• **TASK INSTRUCTIONS**
Beginning with the first line below, please repeat the material exactly, ending with the line that includes "COL = SC.collection".

Entries with scene source code
______________________________
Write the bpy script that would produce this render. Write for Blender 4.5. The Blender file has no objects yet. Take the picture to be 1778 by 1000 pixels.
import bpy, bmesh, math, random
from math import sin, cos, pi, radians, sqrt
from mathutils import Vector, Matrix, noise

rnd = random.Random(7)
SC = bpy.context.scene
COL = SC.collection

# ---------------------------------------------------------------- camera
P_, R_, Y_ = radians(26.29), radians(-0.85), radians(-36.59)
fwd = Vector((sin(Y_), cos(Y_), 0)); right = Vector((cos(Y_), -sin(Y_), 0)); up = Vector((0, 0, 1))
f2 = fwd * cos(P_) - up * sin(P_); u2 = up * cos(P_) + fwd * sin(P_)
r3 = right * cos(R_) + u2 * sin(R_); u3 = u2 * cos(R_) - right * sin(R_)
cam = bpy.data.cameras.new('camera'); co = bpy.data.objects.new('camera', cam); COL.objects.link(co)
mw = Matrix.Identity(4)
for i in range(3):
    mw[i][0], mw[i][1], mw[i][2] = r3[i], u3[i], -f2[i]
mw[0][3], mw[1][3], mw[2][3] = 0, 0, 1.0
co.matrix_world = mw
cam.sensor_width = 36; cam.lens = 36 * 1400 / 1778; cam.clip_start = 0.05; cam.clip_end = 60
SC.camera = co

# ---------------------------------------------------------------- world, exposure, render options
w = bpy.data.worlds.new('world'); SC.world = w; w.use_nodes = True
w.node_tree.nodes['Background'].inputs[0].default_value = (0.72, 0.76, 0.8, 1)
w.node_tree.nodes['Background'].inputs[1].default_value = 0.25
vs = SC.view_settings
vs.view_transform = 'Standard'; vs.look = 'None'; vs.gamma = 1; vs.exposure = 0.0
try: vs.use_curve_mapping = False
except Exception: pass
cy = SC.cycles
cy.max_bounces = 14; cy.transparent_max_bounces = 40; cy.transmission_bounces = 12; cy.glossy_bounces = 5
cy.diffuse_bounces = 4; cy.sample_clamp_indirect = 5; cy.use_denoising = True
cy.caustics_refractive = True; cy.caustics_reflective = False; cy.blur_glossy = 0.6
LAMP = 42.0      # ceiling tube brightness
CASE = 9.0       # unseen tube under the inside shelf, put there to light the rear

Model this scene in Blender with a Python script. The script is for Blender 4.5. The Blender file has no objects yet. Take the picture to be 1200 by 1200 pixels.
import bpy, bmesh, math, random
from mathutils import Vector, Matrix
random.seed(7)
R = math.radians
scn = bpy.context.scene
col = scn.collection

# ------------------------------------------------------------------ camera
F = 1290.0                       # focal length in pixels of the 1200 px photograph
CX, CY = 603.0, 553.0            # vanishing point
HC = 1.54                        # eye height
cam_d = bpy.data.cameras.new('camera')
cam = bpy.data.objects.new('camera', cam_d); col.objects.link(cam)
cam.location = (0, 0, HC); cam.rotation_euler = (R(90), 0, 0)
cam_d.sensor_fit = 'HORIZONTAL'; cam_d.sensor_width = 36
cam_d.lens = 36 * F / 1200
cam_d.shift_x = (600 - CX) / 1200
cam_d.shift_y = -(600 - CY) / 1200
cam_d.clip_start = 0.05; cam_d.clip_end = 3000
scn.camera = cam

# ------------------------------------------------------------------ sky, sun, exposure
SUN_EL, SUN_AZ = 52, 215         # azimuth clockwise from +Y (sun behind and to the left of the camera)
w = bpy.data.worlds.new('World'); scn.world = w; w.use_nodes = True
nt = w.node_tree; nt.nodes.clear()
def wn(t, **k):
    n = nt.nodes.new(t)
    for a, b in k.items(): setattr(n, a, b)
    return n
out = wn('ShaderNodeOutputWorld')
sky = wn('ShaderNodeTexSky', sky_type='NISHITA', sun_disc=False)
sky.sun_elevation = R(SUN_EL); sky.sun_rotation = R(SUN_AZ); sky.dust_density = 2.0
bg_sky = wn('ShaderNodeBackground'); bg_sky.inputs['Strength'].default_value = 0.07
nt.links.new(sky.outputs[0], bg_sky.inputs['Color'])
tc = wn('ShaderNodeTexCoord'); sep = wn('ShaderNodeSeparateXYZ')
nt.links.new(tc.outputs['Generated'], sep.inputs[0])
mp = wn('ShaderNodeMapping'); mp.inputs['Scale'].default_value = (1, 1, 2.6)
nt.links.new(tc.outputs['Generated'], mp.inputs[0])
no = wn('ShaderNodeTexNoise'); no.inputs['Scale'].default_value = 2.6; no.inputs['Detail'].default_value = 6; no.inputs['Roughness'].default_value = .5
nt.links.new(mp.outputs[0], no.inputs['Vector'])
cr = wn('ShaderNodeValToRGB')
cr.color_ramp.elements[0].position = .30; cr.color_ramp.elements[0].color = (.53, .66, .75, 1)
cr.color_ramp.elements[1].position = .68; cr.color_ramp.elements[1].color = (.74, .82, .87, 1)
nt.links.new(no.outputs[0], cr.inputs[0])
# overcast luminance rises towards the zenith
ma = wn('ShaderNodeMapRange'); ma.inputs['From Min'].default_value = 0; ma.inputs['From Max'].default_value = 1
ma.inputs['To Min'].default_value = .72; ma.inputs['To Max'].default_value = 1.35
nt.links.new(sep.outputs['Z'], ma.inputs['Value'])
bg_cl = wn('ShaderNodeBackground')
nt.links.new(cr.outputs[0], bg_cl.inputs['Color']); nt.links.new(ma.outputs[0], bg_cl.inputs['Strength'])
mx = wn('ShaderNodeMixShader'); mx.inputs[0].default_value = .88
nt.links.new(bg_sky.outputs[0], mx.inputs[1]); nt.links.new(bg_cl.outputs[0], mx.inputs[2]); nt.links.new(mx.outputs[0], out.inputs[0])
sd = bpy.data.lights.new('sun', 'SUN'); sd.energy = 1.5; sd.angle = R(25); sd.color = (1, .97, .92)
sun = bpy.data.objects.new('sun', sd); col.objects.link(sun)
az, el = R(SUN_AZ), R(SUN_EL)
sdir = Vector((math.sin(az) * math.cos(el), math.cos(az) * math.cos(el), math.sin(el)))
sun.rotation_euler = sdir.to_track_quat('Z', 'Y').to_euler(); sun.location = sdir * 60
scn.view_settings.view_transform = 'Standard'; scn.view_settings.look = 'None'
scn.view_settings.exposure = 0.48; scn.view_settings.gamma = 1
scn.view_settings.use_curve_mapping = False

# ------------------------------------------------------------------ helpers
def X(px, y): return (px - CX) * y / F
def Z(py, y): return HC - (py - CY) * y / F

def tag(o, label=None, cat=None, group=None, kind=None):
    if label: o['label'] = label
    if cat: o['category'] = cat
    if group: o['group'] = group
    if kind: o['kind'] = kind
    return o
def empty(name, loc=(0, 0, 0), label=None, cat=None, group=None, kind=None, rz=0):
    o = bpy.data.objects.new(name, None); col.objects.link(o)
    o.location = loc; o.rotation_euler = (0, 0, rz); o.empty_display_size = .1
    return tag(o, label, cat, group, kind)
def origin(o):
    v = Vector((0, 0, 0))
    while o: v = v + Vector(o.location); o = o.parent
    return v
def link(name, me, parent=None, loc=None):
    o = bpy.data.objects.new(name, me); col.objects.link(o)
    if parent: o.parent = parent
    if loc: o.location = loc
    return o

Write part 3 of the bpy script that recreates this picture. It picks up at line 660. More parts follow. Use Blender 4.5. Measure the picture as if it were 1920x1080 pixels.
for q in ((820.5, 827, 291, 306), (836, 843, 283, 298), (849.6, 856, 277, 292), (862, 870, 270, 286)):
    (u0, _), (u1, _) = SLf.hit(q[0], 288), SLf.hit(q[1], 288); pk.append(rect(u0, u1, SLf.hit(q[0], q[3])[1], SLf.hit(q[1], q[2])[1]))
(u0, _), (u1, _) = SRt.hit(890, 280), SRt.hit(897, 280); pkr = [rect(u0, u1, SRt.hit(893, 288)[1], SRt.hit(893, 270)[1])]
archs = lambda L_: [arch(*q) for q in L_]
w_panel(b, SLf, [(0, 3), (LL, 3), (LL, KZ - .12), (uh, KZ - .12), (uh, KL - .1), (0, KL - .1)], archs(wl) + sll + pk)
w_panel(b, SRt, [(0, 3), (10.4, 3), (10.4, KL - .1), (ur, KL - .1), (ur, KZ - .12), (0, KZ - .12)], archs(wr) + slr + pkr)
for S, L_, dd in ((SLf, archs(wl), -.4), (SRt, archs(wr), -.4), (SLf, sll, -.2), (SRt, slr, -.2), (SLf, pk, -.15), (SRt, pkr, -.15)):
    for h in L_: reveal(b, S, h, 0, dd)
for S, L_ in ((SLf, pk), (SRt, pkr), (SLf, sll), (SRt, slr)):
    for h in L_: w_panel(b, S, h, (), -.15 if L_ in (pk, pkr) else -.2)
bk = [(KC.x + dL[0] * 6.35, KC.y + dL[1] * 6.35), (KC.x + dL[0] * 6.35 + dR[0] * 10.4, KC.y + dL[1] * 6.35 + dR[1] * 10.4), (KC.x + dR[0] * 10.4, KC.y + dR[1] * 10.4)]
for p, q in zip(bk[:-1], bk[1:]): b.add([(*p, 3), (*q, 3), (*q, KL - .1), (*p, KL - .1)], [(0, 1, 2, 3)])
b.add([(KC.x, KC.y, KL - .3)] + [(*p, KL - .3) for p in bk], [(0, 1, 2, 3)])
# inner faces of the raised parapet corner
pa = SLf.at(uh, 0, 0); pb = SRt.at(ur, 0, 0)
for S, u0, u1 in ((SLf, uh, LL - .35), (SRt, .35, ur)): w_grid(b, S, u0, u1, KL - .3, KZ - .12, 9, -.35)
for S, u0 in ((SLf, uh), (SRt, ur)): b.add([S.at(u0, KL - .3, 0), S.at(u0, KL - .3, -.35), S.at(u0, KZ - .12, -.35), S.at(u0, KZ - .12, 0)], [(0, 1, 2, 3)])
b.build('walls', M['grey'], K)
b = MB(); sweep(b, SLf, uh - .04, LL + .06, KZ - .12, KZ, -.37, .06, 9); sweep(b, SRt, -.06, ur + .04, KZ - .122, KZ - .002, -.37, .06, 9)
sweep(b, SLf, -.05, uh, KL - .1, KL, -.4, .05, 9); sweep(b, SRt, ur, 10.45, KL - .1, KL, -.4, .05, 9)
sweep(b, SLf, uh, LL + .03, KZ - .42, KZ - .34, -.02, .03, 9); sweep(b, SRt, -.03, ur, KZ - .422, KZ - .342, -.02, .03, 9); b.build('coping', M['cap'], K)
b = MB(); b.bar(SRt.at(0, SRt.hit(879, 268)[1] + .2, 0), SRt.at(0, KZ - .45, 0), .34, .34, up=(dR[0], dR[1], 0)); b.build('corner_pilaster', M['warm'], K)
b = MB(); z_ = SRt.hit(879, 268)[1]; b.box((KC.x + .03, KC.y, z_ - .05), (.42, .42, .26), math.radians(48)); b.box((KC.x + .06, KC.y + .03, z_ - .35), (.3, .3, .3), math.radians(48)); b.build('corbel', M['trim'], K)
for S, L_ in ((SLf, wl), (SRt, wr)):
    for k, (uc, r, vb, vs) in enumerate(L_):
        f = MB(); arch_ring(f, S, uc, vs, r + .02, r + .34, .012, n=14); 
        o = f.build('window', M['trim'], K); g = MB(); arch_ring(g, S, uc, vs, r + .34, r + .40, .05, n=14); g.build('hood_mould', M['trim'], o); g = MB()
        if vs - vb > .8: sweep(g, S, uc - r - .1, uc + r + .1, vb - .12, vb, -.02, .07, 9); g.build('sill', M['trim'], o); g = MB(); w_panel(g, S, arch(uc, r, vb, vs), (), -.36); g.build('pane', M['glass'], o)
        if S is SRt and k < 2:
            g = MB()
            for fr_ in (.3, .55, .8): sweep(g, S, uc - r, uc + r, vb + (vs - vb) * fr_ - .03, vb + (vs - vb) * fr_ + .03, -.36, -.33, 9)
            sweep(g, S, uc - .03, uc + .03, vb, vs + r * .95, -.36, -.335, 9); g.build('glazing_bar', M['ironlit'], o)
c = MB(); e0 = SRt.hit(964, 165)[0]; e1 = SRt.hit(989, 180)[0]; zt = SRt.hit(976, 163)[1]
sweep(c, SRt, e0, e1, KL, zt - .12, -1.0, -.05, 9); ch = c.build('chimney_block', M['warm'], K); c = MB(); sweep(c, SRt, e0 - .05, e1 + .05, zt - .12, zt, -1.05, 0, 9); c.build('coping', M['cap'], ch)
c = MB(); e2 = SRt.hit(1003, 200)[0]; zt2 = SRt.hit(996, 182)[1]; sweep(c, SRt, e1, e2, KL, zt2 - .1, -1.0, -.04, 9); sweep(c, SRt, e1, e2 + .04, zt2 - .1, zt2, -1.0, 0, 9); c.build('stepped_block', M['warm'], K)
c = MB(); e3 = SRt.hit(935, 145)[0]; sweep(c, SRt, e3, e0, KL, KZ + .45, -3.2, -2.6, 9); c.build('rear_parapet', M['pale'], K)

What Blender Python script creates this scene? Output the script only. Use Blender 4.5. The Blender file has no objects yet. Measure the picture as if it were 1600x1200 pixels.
______________________________
• **PROBLEM SOLUTION**
Write the bpy script that would produce this render. Write for Blender 4.5. The Blender file has no objects yet. Take the picture to be 1778 by 1000 pixels.
import bpy, bmesh, math, random
from math import sin, cos, pi, radians, sqrt
from mathutils import Vector, Matrix, noise

rnd = random.Random(7)
SC = bpy.context.scene
COL = SC.collection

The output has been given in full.